Conheci José Saramago, ainda era ele um simples redator do Diário de Lisboa, e eu de O País, frequentadores das tascas do Bairro Alto, onde o Saramago se sentava, sem dar grande conversa, porque era extraordinàriamente introvertido. Nessa altura, comungando os dois das mesmas ideias políticas, tivemos oportunidade de algumas trocas de impressões, porque, com ele, falava ao sabor das minhas convicções com as quais estávamos sempre ou quase sempre de acordo, exceto quando se versava sobre a religião. Que outro mérito não houvesse, já que neste ponto discordávamos em absoluto, salvava-se a dose de originalidade, que eu não deixava de admirar e até me dava gozo, quanto mais não fosse por lhe proporcionar motivos de azedume que acabavam sempre em grandes risadas…
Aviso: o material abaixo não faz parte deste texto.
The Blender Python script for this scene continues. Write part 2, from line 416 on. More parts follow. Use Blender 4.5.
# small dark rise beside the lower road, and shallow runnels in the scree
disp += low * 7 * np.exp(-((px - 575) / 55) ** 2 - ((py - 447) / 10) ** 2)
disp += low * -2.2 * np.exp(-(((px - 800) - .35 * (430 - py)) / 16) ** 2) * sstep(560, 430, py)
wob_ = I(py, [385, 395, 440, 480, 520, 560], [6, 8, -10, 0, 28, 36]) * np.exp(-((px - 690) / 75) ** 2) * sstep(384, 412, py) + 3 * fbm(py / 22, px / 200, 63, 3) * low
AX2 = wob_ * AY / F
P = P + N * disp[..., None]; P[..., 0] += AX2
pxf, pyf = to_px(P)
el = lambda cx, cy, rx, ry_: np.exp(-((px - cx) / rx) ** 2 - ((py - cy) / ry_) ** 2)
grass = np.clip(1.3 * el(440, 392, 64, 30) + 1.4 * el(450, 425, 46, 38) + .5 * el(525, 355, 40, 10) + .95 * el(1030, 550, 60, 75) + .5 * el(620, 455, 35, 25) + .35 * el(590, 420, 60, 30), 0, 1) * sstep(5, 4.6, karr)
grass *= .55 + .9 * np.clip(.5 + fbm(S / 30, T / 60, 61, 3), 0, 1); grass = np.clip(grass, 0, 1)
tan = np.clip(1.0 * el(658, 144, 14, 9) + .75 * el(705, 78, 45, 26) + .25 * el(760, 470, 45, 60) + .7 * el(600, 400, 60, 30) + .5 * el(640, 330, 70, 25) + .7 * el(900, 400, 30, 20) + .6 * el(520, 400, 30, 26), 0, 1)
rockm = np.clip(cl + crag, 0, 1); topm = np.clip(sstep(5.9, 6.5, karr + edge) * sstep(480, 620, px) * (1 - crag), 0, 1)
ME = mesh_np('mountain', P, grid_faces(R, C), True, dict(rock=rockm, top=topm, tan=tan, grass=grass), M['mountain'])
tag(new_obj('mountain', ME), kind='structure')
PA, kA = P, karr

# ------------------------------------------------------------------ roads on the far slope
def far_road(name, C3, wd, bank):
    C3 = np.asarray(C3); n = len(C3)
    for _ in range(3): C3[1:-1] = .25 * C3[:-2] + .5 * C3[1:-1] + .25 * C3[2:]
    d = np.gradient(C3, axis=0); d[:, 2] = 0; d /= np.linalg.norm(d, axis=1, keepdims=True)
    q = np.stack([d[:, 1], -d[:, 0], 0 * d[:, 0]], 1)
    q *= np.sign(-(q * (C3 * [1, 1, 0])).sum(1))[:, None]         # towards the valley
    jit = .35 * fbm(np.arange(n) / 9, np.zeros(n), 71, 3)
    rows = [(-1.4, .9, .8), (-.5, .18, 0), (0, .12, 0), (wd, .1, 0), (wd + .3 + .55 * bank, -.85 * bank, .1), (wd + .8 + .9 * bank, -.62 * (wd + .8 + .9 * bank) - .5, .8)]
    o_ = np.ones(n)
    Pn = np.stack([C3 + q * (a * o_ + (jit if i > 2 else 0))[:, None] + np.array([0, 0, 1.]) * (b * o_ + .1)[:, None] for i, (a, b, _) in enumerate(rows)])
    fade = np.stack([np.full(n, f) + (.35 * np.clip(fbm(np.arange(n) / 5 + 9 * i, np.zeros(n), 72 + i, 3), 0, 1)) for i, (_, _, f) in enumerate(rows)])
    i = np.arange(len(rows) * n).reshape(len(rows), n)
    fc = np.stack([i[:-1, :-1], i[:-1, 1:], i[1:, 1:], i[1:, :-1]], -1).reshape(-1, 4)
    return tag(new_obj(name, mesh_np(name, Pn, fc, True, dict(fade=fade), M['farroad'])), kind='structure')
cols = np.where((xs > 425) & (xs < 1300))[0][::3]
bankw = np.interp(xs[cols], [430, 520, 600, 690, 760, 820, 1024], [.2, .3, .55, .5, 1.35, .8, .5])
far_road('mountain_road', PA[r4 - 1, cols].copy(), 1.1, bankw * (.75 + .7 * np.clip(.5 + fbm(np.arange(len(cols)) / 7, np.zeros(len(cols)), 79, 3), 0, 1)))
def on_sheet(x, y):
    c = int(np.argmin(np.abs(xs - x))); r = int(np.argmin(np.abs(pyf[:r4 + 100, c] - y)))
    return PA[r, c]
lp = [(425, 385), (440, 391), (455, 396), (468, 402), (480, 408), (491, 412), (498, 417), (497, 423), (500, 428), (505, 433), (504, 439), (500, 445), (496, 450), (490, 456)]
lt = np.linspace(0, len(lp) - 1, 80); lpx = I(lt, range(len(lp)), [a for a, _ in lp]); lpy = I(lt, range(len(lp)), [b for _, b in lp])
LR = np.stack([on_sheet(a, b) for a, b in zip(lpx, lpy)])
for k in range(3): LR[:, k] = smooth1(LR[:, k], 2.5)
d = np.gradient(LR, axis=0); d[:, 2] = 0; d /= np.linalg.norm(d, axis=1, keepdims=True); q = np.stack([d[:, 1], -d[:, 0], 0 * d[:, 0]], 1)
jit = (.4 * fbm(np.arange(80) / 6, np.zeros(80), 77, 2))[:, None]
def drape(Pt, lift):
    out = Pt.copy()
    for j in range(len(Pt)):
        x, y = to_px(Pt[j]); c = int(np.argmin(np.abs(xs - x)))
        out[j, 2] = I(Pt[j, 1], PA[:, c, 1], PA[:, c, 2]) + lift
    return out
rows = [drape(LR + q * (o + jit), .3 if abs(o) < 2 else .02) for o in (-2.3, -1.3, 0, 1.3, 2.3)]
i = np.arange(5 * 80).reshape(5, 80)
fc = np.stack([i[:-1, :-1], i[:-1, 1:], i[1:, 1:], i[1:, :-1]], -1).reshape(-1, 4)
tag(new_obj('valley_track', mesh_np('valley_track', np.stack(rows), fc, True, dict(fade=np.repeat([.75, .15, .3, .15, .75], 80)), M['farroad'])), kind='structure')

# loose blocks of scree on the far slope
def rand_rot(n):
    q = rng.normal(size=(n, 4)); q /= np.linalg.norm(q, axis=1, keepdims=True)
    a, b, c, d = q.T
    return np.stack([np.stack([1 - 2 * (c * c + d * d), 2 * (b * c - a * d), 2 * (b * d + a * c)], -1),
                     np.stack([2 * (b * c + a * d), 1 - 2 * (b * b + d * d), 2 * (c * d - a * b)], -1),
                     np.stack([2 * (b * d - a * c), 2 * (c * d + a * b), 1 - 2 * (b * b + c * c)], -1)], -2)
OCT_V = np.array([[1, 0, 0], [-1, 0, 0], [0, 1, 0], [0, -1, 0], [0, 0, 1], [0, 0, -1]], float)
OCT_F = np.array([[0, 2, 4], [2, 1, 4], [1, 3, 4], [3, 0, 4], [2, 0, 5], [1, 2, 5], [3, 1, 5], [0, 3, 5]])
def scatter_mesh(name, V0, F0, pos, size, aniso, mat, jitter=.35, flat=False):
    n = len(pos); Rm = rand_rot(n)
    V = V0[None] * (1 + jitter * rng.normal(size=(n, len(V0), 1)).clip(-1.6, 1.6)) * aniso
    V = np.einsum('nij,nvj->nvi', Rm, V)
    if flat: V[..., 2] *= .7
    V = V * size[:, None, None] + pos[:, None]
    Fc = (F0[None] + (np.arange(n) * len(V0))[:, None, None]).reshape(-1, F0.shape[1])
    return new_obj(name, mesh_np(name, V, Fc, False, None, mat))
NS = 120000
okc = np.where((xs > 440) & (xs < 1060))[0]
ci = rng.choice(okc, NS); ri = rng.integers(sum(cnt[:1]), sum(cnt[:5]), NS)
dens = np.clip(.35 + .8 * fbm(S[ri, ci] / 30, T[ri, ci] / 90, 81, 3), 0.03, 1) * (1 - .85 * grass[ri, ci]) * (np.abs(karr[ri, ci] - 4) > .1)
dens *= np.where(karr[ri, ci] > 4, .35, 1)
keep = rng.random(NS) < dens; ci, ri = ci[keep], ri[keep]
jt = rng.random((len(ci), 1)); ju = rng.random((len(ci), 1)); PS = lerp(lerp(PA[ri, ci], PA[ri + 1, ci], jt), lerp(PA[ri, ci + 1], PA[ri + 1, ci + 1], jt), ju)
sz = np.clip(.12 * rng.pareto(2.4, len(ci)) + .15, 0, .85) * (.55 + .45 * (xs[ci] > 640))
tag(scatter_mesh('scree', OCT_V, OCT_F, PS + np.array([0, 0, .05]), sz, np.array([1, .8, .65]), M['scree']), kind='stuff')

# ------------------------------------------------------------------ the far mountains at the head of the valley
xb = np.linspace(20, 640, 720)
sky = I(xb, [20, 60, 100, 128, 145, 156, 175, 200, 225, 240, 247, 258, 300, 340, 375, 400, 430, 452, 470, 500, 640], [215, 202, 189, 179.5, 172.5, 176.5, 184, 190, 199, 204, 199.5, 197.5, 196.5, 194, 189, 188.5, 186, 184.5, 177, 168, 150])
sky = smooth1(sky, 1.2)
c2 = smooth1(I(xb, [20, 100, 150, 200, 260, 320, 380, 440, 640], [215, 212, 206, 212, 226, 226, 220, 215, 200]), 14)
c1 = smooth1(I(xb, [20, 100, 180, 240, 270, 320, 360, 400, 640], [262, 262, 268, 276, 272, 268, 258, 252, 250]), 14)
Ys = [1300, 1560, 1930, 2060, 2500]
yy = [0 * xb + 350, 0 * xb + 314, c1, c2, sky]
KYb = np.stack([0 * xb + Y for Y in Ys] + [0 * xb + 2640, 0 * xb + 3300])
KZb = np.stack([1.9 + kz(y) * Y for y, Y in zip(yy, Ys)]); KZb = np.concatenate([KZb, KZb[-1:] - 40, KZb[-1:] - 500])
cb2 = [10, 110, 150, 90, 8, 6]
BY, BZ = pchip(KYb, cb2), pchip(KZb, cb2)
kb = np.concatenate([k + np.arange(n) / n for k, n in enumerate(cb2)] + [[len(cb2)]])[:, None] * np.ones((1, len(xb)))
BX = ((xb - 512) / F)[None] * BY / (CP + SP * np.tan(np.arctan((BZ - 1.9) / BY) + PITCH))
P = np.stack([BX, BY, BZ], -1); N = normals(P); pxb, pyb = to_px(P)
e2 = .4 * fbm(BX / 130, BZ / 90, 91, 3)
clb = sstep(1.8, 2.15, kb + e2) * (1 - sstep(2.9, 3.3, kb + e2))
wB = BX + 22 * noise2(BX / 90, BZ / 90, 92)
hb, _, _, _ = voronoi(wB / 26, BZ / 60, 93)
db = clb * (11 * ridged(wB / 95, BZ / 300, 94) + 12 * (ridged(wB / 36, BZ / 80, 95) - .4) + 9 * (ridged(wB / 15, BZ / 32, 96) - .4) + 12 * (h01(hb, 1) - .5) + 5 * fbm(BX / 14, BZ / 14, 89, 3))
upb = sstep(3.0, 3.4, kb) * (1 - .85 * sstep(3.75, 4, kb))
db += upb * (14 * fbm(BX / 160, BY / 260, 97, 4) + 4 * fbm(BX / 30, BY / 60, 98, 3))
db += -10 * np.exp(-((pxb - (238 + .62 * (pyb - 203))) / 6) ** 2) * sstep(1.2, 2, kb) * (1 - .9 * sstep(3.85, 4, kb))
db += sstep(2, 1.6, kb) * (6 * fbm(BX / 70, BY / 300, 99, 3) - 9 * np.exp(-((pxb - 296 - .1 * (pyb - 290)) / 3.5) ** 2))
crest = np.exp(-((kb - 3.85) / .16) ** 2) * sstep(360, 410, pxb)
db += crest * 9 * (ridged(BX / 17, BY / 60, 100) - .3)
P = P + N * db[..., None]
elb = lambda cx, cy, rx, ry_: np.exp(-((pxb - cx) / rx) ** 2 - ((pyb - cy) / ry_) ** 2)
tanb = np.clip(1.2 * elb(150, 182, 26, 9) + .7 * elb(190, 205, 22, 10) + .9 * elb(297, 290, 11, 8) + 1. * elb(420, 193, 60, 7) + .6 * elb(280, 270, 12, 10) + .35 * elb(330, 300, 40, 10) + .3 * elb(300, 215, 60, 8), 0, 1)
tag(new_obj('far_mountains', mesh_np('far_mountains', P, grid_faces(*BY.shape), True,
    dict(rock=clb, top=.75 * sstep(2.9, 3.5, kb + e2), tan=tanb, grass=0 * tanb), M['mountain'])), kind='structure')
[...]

A vida levou-nos para rumos diferentes. Estive sempre atenta ao seu percurso literário e à sua subida em espiral rumo ao sucesso. Mas da sua imagem permanece a daquele colega zombeteiro, irônico, que se ria dos patriotas encartados, sem a ”honesta” hipocrisia social.

Hoje choro por esse Saramago, por essas horas passadas nas tasquinhas lisboetas, não o Prêmio Nobel, mas o camarada, falando das guerras, ditaduras, revoluções, monstruosas inocências e desenganos, mortos e até de vivos conhecidos que até hoje não sei a que plagas foram dar.

E acalento apenas a ambição de voltarmos um dia, onde quer que seja, a retomarmos essas discussões intermináveis.